Heavy01 Wrote:But dolphin devs are so stuck on pride that they will tell you that "the game runs fine, it's just your machine" despite 3 year old builds playing the game perfectly fine.

Yeah, sure, from a user's perspective it appears "perfect" (ignoring the horrible support for save states :/ ) but there are a host of things that Dolphin does under the hood in r7346 that are completely wrong as it concerns properly emulating the GC hardware. If you feel that the developers shouldn't have focused on increasing Dolphin's overall compatibility (not necessarily MP2, but other games) and stability over the past few years at the expense of performance, that's cool, but that's not how the developers see how to improve Dolphin. They would rather figure out how to properly emulate the GC (not without some trial and error) instead of relying on hacks and buggy, incomplete implementations of features.

Heavy01 Wrote:If you check commits they've apparently been removing fixes because of "code readability", as a result, Dolphin is literally going backwards instead of forward.
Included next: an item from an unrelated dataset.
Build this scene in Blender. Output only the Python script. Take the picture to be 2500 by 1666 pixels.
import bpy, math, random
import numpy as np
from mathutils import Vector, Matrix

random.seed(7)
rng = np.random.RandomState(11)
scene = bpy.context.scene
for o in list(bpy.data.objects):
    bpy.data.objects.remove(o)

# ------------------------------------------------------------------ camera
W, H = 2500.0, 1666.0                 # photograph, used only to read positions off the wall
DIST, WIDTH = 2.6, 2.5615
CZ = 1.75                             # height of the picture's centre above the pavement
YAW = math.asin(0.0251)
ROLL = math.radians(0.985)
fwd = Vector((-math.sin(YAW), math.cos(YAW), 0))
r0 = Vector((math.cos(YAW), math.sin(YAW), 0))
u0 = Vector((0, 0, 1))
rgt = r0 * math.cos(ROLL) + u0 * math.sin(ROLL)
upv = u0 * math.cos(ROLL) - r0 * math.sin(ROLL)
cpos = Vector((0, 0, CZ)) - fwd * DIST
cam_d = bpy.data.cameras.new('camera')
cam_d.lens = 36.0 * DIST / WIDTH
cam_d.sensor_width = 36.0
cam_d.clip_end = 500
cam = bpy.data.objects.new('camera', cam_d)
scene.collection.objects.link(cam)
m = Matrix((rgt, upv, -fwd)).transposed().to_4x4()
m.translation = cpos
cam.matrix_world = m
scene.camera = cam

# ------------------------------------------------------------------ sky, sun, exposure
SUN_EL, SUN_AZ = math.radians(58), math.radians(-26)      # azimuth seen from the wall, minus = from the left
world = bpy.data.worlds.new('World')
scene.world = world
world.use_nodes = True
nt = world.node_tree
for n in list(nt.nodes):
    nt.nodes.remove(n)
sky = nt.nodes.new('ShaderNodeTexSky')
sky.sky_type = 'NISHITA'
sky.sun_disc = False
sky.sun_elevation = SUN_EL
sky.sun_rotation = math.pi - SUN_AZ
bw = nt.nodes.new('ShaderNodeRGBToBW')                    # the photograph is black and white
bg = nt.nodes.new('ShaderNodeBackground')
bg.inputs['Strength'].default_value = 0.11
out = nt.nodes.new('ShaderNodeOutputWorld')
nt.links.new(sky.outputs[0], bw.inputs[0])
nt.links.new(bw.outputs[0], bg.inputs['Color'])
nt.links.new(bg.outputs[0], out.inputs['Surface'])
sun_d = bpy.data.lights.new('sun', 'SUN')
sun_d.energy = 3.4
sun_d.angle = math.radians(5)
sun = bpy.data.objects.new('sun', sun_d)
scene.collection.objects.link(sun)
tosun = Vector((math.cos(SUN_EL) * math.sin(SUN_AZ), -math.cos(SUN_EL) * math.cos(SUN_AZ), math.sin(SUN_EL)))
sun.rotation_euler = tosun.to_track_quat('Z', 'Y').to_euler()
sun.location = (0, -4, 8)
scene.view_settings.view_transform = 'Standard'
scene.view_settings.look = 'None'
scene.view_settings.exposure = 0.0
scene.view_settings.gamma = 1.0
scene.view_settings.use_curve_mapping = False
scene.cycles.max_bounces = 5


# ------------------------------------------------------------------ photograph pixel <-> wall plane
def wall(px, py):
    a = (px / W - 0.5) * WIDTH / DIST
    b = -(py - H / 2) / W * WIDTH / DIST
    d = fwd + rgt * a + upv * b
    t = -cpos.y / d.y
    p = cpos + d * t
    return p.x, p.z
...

If you've never had to maintain a project with a codebase as large as Dolphin's, then you really don't have the proper understanding behind those commits. Dolphin doesn't force you to go backwards if you don't want to. If you want to use an old revision that's "perfect" for you, stick with it.

Heavy01 Wrote:Then again, open source developing tends to do that.

There's nothing inherent about OSS that makes older versions "worse". Commercial and closed source programs can easily do that themselves.